The Sri Lankan parliament has passed a law to pay compensation to the victims of the 30-year-long separatist war between the Sri Lankan Army and the LTTE, nearly a decade after the end of the conflict that claimed at least 100,000 lives.
The Office for Reparations Bill was passed on Wednesday with a 59-43 vote and it will benefit survivors and victims of the kin in several armed uprisings in the country, officials said.
The long-delayed legislation had been a key demand of the international observers urging reconciliation in the ethnically divided nation.
Former president Mahinda Rajapakse's supporters voted against the bill arguing that the bill would benefit separatist Tamil rebels crushed in the military campaign.
The Liberation Tigers of Tamil Eelam (LTTE), which led the separatist war for a separate Tamil homeland for three decades in the island nation, was finally crushed by the Lankan military in 2009 with the death of its supremo Velupillai Prabhakaran.
Since his election in 2015, President Maithripala Sirisena has faced international criticism for not taking any step towards the reconciliation process. The United Nations Human Rights Council had also pressed the Sirisena administration to take urgent steps towards addressing the war-era abuses.

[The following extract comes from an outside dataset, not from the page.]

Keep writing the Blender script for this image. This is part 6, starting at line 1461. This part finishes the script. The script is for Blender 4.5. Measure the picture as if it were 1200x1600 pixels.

Finally in March, the government established an office to trace the tens of thousands missing since the end of the civil war.
"We have had a long history of conflict not only in the north, but also in the south...people had disappeared (during the conflict)...it is also necessary to find out what happened to them and give reparations to the affected people," Prime Minister Ranil Wickremesinghe said during the parliamentary debate.
According to official figures, around 20,000 people are missing due to various conflicts, including the separatist war, in the north and east of the island nation.
R Sampanthan, the Leader of the Opposition, said, "The ascertainment of the truth, delivery of justice, the issue of accountability, reparations and non-recurrence are all fundamental components of the transitional justice mechanism."